== Supplied material

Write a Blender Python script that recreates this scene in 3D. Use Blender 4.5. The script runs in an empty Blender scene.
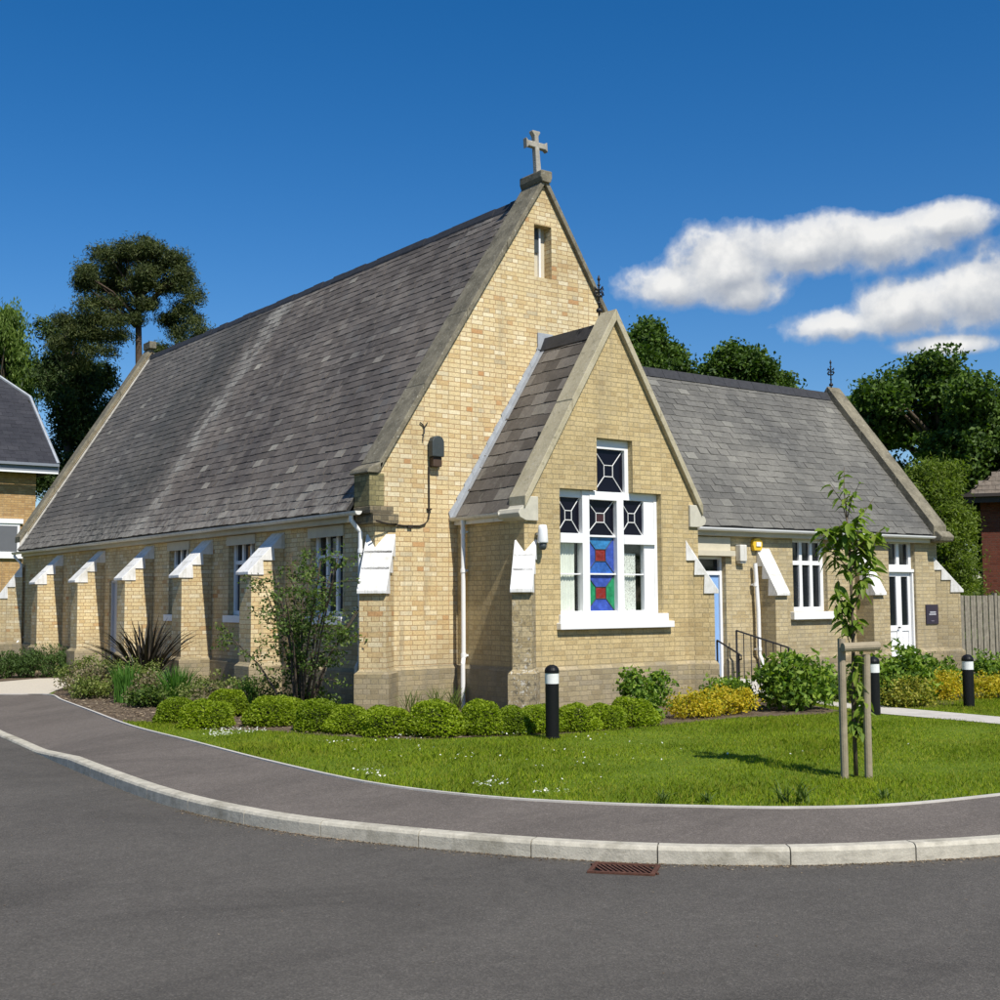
import bpy, math, random
import numpy as np
from mathutils import Vector as V3, Matrix
from mathutils.geometry import tessellate_polygon

random.seed(7); RNG = np.random.default_rng(7)
S = bpy.context.scene
COL = S.collection

# ------------------------------------------------------------------ helpers
class MB:
    """collects polygons (several materials) and links them as ONE mesh object"""
    def __init__(s): s.v = []; s.f = []; s.m = []
    def add(s, vs, fs, m=0):
        o = len(s.v); s.v += [tuple(map(float, p)) for p in vs]
        s.f += [tuple(i + o for i in f) for f in fs]; s.m += [m] * len(fs)
    def box(s, x0, x1, y0, y1, z0, z1, m=0):
        s.lbox((0, 0, 0), (1, 0, 0), (0, 1, 0), (0, 0, 1), x0, x1, y0, y1, z0, z1, m)
    def lbox(s, O, U, W, N, u0, u1, w0, w1, n0, n1, m=0):
        O, U, W, N = V3(O), V3(U), V3(W), V3(N)
        vs = [O + U * a + W * b + N * c for c in (n0, n1) for b in (w0, w1) for a in (u0, u1)]
        fs = [(0, 2, 3, 1), (4, 5, 7, 6), (0, 1, 5, 4), (2, 6, 7, 3), (0, 4, 6, 2), (1, 3, 7, 5)]
        if U.cross(W).dot(N) < 0: fs = [tuple(reversed(f)) for f in fs]
        s.add(vs, fs, m)
    def prism(s, poly, to3, d0, d1, m=0):
        """2-D polygon swept between depths d0, d1; to3(a,b,d) -> point"""
        n = len(poly)
        vs = [to3(a, b, d0) for a, b in poly] + [to3(a, b, d1) for a, b in poly]
        fs = [(i, (i + 1) % n, n + (i + 1) % n, n + i) for i in range(n)]
        tri = tessellate_polygon([[V3((a, b, 0)) for a, b in poly]])
        fs += [tuple(t) for t in tri] + [tuple(n + i for i in reversed(t)) for t in tri]
        s.add(vs, fs, m)
    def wall(s, outline, holes, to3, depth, reveal, m=0, mr=None):
        """front sheet with real openings, reveals behind them, edges going back by depth"""
        loops = [outline] + holes
        flat = [p for l in loops for p in l]
        tri = tessellate_polygon([[V3((a, b, 0)) for a, b in l] for l in loops])
        s.add([to3(a, b, 0) for a, b in flat], [tuple(t) for t in tri], m)
        for l, dd, mm in [(outline, depth, m)] + [(h, reveal, m if mr is None else mr) for h in holes]:
            n = len(l)
            s.add([to3(a, b, 0) for a, b in l] + [to3(a, b, dd) for a, b in l],
                  [(i, (i + 1) % n, n + (i + 1) % n, n + i) for i in range(n)], mm)
    def tube(s, pts, rad, seg=8, m=0, cap=True):
        pts = [V3(p) for p in pts]; n = len(pts)
        if not hasattr(rad, '__len__'): rad = [rad] * n
        vs = []
        for i, p in enumerate(pts):
            t = (pts[min(i + 1, n - 1)] - pts[max(i - 1, 0)]).normalized()
            a = t.cross(V3((0.31, 0.17, 0.93)) if abs(t.z) < .9 else V3((1, .1, 0))).normalized(); b = t.cross(a)
            for k in range(seg):
                q = 2 * math.pi * k / seg
                vs.append(p + (a * math.cos(q) + b * math.sin(q)) * rad[i])
        fs = [(i * seg + k, i * seg + (k + 1) % seg, (i + 1) * seg + (k + 1) % seg, (i + 1) * seg + k)
              for i in range(n - 1) for k in range(seg)]
        if cap: fs += [tuple(range(seg))[::-1], tuple((n - 1) * seg + k for k in range(seg))]
        s.add(vs, fs, m)
    def lathe(s, c, prof, seg=16, m=0):
        c = V3(c); vs = []; n = len(prof)
        for r, z in prof:
            for k in range(seg):
                q = 2 * math.pi * k / seg; vs.append(c + V3((r * math.cos(q), r * math.sin(q), z)))
        fs = [(i * seg + k, i * seg + (k + 1) % seg, (i + 1) * seg + (k + 1) % seg, (i + 1) * seg + k)
              for i in range(n - 1) for k in range(seg)]
        fs += [tuple(range(seg))[::-1], tuple((n - 1) * seg + k for k in range(seg))]
        s.add(vs, fs, m)
    def build(s, name, mats, parent=None, smooth=False, bevel=0, fixn=True):
        me = bpy.data.meshes.new(name); me.from_pydata(s.v, [], s.f)
        if not isinstance(mats, (list, tuple)): mats = [mats]
        for m in mats: me.materials.append(m)
        me.polygons.foreach_set('material_index', s.m)
        if fixn:
            import bmesh
            bm = bmesh.new(); bm.from_mesh(me); bmesh.ops.recalc_face_normals(bm, faces=bm.faces); bm.to_mesh(me); bm.free()
        boxuv(me)
        if smooth: me.polygons.foreach_set('use_smooth', [True] * len(me.polygons))
        o = bpy.data.objects.new(name, me); COL.objects.link(o)
        if parent: o.parent = parent; o.matrix_parent_inverse = Matrix.Translation(parent.location).inverted() if parent.type == 'EMPTY' and parent.parent is None else Matrix.Identity(4)
        if bevel:
            b = o.modifiers.new('edge', 'BEVEL'); b.width = bevel; b.segments = 2; b.limit_method = 'ANGLE'; b.angle_limit = .7
        return o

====

» **Task to carry out**: From the first line of the material down to the line containing "COL = S.collection", inclusive, return each line exactly, skipping any picture.

» **Result for this exercise**:
Write a Blender Python script that recreates this scene in 3D. Use Blender 4.5. The script runs in an empty Blender scene.
import bpy, math, random
import numpy as np
from mathutils import Vector as V3, Matrix
from mathutils.geometry import tessellate_polygon

random.seed(7); RNG = np.random.default_rng(7)
S = bpy.context.scene
COL = S.collection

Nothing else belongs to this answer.